Set exercise: Leave out the pictures and repeat the rest of the material exactly.

___ Record extracts ___

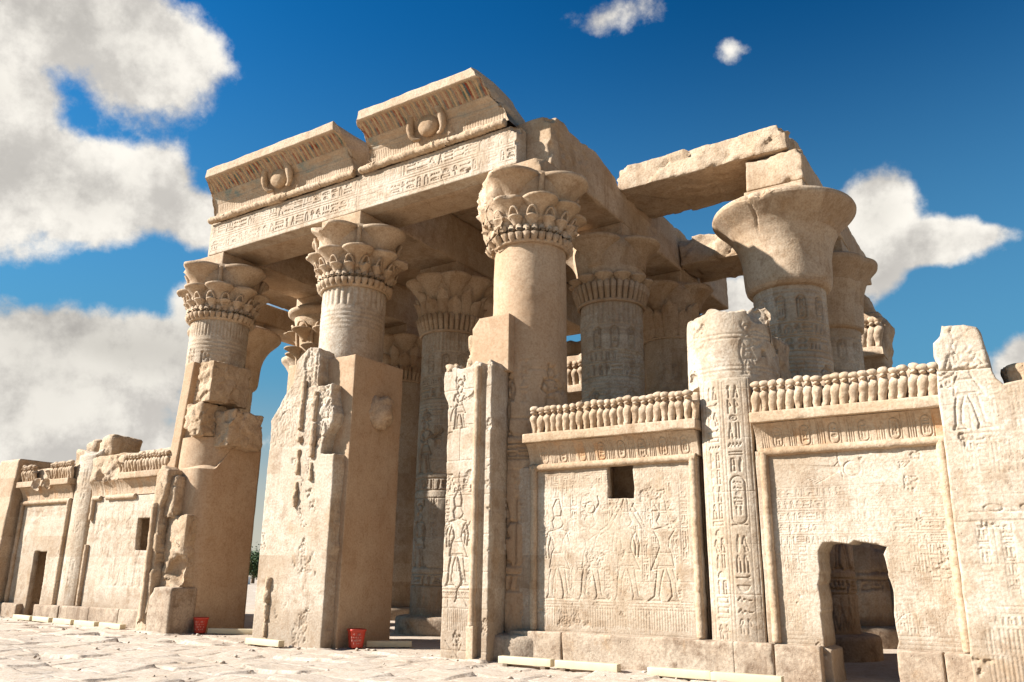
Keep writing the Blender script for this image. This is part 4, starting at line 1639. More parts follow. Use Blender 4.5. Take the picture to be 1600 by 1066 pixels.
G_SLAB = 'flat roofing slabs laid across the beams'
beam('roof_slab', 'sunlit thick slab spanning high from the jagged beam to the bell capital block', 'roof slab', 6.0, 10.42, 3.38, 5.5, 11.35, 12.03, .06, 91, None, group=G_SLAB, rough=.03, chip=.12, mat=M_ROUGH,
     bites=(((6.0, 3.2, 12.3), .55), ((10.75, 3.3, 12.1), .55), ((8.7, 3.3, 12.25), .22), ((10.6, 3.1, 11.5), .35)))
beam('roof_slab', 'low sunlit slab behind the bell capital touching the far part of the jagged beam', 'roof slab', 6.12, 9.40, 7.4, 9.2, 10.55, 11.42, .07, 92, None, group=G_SLAB, rough=.05, chip=.2, mat=M_ROUGH,
     bites=(((6.3, 7.2, 11.6), .4),))
for k, (x0, x1) in enumerate(((-4.9, -.3), (.3, 4.95))):
    for q, (y0, y1) in enumerate(((1.35, 3.4), (3.43, 5.6), (5.63, 8.0), (8.03, 10.2), (10.23, 12.4))):
        if k == 1 and q == 0:
            y0 = 2.0
        if k == 0 and q == 3:
            continue
        beam('roof_slab', 'ceiling slab in shade over the ' + ('left' if k == 0 else 'right') + ' portal aisle', 'roof slab', x0, x1, y0, y1, 11.93, 12.4, .2, 100 + k * 10 + q, None, group=G_SLAB)
for q, (y0, y1) in enumerate(((3.4, 5.6), (5.63, 8.0), (8.03, 10.2))):
    beam('roof_slab', 'ceiling slab in shade over the far left aisle', 'roof slab', -9.3, -6.12, y0, y1, 11.3, 11.7, .2, 120 + q, None, group=G_SLAB)

# ---------------------------------------------------------------- screen walls

def uraeus_mesh(seed):
    """Rearing cobra with hood and sun disc, seen from the front."""
    bag = Bag()
    zs = np.linspace(0, .46, 18)
    w = np.interp(zs, [0, .06, .16, .26, .33, .38, .41, .46], [.054, .061, .070, .077, .074, .064, .056, .050])
    yo = np.interp(zs, [0, .08, .18, .28, .34, .39, .43, .46], [.01, .0, -.035, -.075, -.075, -.04, -.015, -.02])
    xo = np.interp(zs, [0, .15, .33, .46], [-.022, -.012, .008, .0])
    dp = np.interp(zs, [0, .15, .3, .38, .46], [.05, .06, .06, .05, .04])
    th = np.linspace(0, 2 * math.pi, 16, endpoint=False)
    V = np.stack([xo[:, None] + w[:, None] * np.cos(th), yo[:, None] + dp[:, None] * np.sin(th), zs[:, None] + 0 * th], -1).reshape(-1, 3)
    bag.add(V, grid_faces(16, 18, True))
    V, F = ellipsoid((0, -.085, .425), .046, .085, .036, 12, 8)
    bag.add(V, F)
    V, F = ellipsoid((0, -.085, .505), .086, .072, .066, 16, 10)
    bag.add(V, F)
    V, F = bag.out()
    V = V + (.016 * fbm(V + seed * 3.3, .12, 3, seed))[:, None] * np.array([1, 1, .6])
    return V, F


UR = []


def add_uraei(par, x0, x1, y, z, n, M, skip=(), headless=(), s=1.0):
    if not UR:
        for k in range(8):
            V, F = uraeus_mesh(k)
            o = mesh('uraeus', V, F, M, None)
            UR.append(o.data)
            bpy.data.objects.remove(o)
        V, F = uraeus_mesh(9)
        V = V[V[:, 2] > -1]
        V[:, 2] = np.minimum(V[:, 2], .30 + .03 * np.sin(V[:, 0] * 60))
        o = mesh('uraeus', V, F, M, None)
        UR.append(o.data)
        bpy.data.objects.remove(o)
    R = random.Random(int(x0 * 100))
    base = worldloc(par)
    for k in range(n):
        if k in skip:
            continue
        x = x0 + (k + .5) * (x1 - x0) / n
        me = UR[8] if k in headless else R.choice(UR[:8])
        o = bpy.data.objects.new('uraeus', me)
        o.parent = par
        o.location = Vector((x - base[0], y - base[1] + R.uniform(-.01, .01), z - base[2]))
        o.rotation_euler = (0, .10 + R.uniform(-.05, .05), R.uniform(-.12, .12))
        o.scale = (s * R.uniform(.98, 1.10), s, s * R.uniform(.90, .99))
        COL.objects.link(o)


def torus_bar(pts, r, seed, wrap=True):
    P = np.array(pts, np.float32)
    L = np.linalg.norm(P[1] - P[0])
    n = int(L / .03)
    tt = np.linspace(0, 1, n + 1)[:, None]
    Q = P[0] + (P[1] - P[0]) * tt
    V, F = tube(Q, r, 14, True)
    ax = (P[1] - P[0]) / L
    s = (V - P[0]) @ ax
    c = P[0] + s[:, None] * ax
    d = V - c
    ang = np.arctan2(d[:, 1], d @ np.cross(ax, [0, 1, 0]))
    if wrap:
        w = np.clip(1 - np.abs(np.sin(s * 14 + ang * .5)) / .18, 0, 1)
        d = d * (1 - .16 * w)[:, None]
    d = d * (1 + .16 * fbm(V, .2, 4, seed))[:, None]
    return c + d, tri_fix(F)


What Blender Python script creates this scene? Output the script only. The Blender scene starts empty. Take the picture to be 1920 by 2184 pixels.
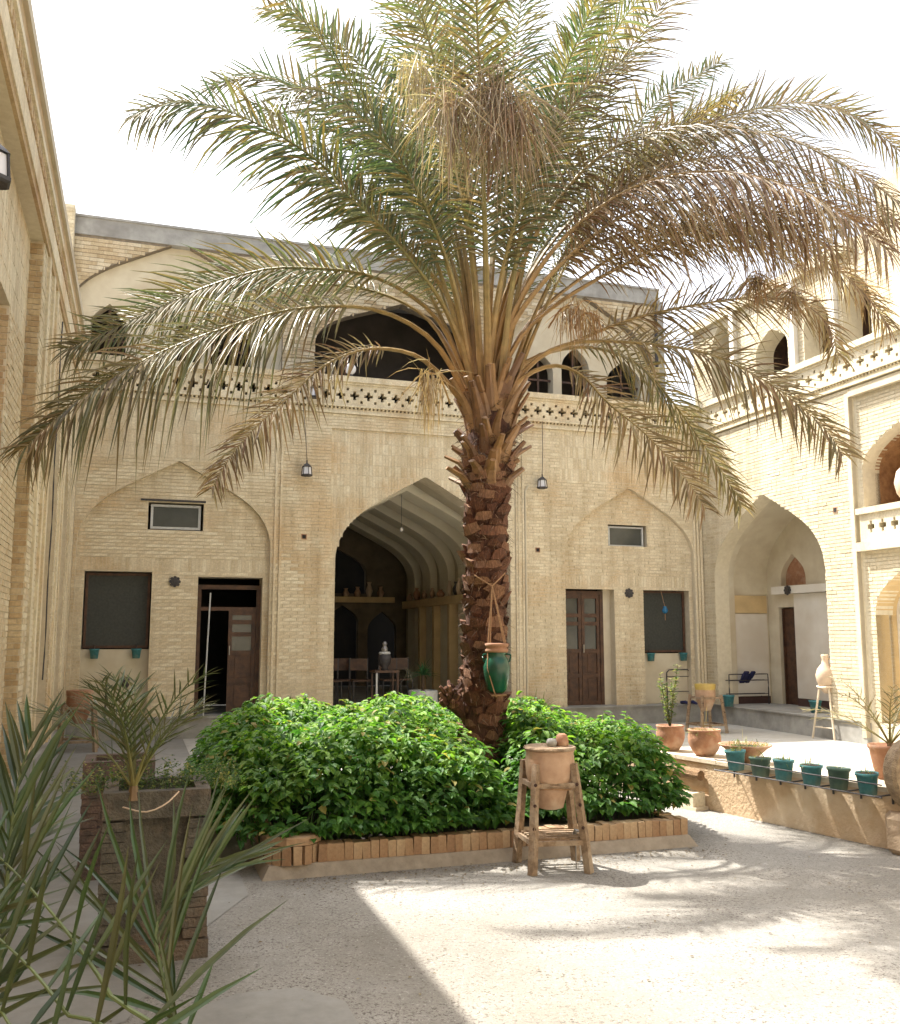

___

Task answer:
Keep writing the Blender script for this image. This is part 4, starting at line 1639. More parts follow. Use Blender 4.5. Take the picture to be 1600 by 1066 pixels.
G_SLAB = 'flat roofing slabs laid across the beams'
beam('roof_slab', 'sunlit thick slab spanning high from the jagged beam to the bell capital block', 'roof slab', 6.0, 10.42, 3.38, 5.5, 11.35, 12.03, .06, 91, None, group=G_SLAB, rough=.03, chip=.12, mat=M_ROUGH,
     bites=(((6.0, 3.2, 12.3), .55), ((10.75, 3.3, 12.1), .55), ((8.7, 3.3, 12.25), .22), ((10.6, 3.1, 11.5), .35)))
beam('roof_slab', 'low sunlit slab behind the bell capital touching the far part of the jagged beam', 'roof slab', 6.12, 9.40, 7.4, 9.2, 10.55, 11.42, .07, 92, None, group=G_SLAB, rough=.05, chip=.2, mat=M_ROUGH,
     bites=(((6.3, 7.2, 11.6), .4),))
for k, (x0, x1) in enumerate(((-4.9, -.3), (.3, 4.95))):
    for q, (y0, y1) in enumerate(((1.35, 3.4), (3.43, 5.6), (5.63, 8.0), (8.03, 10.2), (10.23, 12.4))):
        if k == 1 and q == 0:
            y0 = 2.0
        if k == 0 and q == 3:
            continue
        beam('roof_slab', 'ceiling slab in shade over the ' + ('left' if k == 0 else 'right') + ' portal aisle', 'roof slab', x0, x1, y0, y1, 11.93, 12.4, .2, 100 + k * 10 + q, None, group=G_SLAB)
for q, (y0, y1) in enumerate(((3.4, 5.6), (5.63, 8.0), (8.03, 10.2))):
    beam('roof_slab', 'ceiling slab in shade over the far left aisle', 'roof slab', -9.3, -6.12, y0, y1, 11.3, 11.7, .2, 120 + q, None, group=G_SLAB)

# ---------------------------------------------------------------- screen walls

def uraeus_mesh(seed):
    """Rearing cobra with hood and sun disc, seen from the front."""
    bag = Bag()
    zs = np.linspace(0, .46, 18)
    w = np.interp(zs, [0, .06, .16, .26, .33, .38, .41, .46], [.054, .061, .070, .077, .074, .064, .056, .050])
    yo = np.interp(zs, [0, .08, .18, .28, .34, .39, .43, .46], [.01, .0, -.035, -.075, -.075, -.04, -.015, -.02])
    xo = np.interp(zs, [0, .15, .33, .46], [-.022, -.012, .008, .0])
    dp = np.interp(zs, [0, .15, .3, .38, .46], [.05, .06, .06, .05, .04])
    th = np.linspace(0, 2 * math.pi, 16, endpoint=False)
    V = np.stack([xo[:, None] + w[:, None] * np.cos(th), yo[:, None] + dp[:, None] * np.sin(th), zs[:, None] + 0 * th], -1).reshape(-1, 3)
    bag.add(V, grid_faces(16, 18, True))
    V, F = ellipsoid((0, -.085, .425), .046, .085, .036, 12, 8)
    bag.add(V, F)
    V, F = ellipsoid((0, -.085, .505), .086, .072, .066, 16, 10)
    bag.add(V, F)
    V, F = bag.out()
    V = V + (.016 * fbm(V + seed * 3.3, .12, 3, seed))[:, None] * np.array([1, 1, .6])
    return V, F


UR = []


def add_uraei(par, x0, x1, y, z, n, M, skip=(), headless=(), s=1.0):
    if not UR:
        for k in range(8):
            V, F = uraeus_mesh(k)
            o = mesh('uraeus', V, F, M, None)
            UR.append(o.data)
            bpy.data.objects.remove(o)
        V, F = uraeus_mesh(9)
        V = V[V[:, 2] > -1]
        V[:, 2] = np.minimum(V[:, 2], .30 + .03 * np.sin(V[:, 0] * 60))
        o = mesh('uraeus', V, F, M, None)
        UR.append(o.data)
        bpy.data.objects.remove(o)
    R = random.Random(int(x0 * 100))
    base = worldloc(par)
    for k in range(n):
        if k in skip:
            continue
        x = x0 + (k + .5) * (x1 - x0) / n
        me = UR[8] if k in headless else R.choice(UR[:8])
        o = bpy.data.objects.new('uraeus', me)
        o.parent = par
        o.location = Vector((x - base[0], y - base[1] + R.uniform(-.01, .01), z - base[2]))
        o.rotation_euler = (0, .10 + R.uniform(-.05, .05), R.uniform(-.12, .12))
        o.scale = (s * R.uniform(.98, 1.10), s, s * R.uniform(.90, .99))
        COL.objects.link(o)


def torus_bar(pts, r, seed, wrap=True):
    P = np.array(pts, np.float32)
    L = np.linalg.norm(P[1] - P[0])
    n = int(L / .03)
    tt = np.linspace(0, 1, n + 1)[:, None]
    Q = P[0] + (P[1] - P[0]) * tt
    V, F = tube(Q, r, 14, True)
    ax = (P[1] - P[0]) / L
    s = (V - P[0]) @ ax
    c = P[0] + s[:, None] * ax
    d = V - c
    ang = np.arctan2(d[:, 1], d @ np.cross(ax, [0, 1, 0]))
    if wrap:
        w = np.clip(1 - np.abs(np.sin(s * 14 + ang * .5)) / .18, 0, 1)
        d = d * (1 - .16 * w)[:, None]
    d = d * (1 + .16 * fbm(V, .2, 4, seed))[:, None]
    return c + d, tri_fix(F)


What Blender Python script creates this scene? Output the script only. The Blender scene starts empty. Take the picture to be 1920 by 2184 pixels.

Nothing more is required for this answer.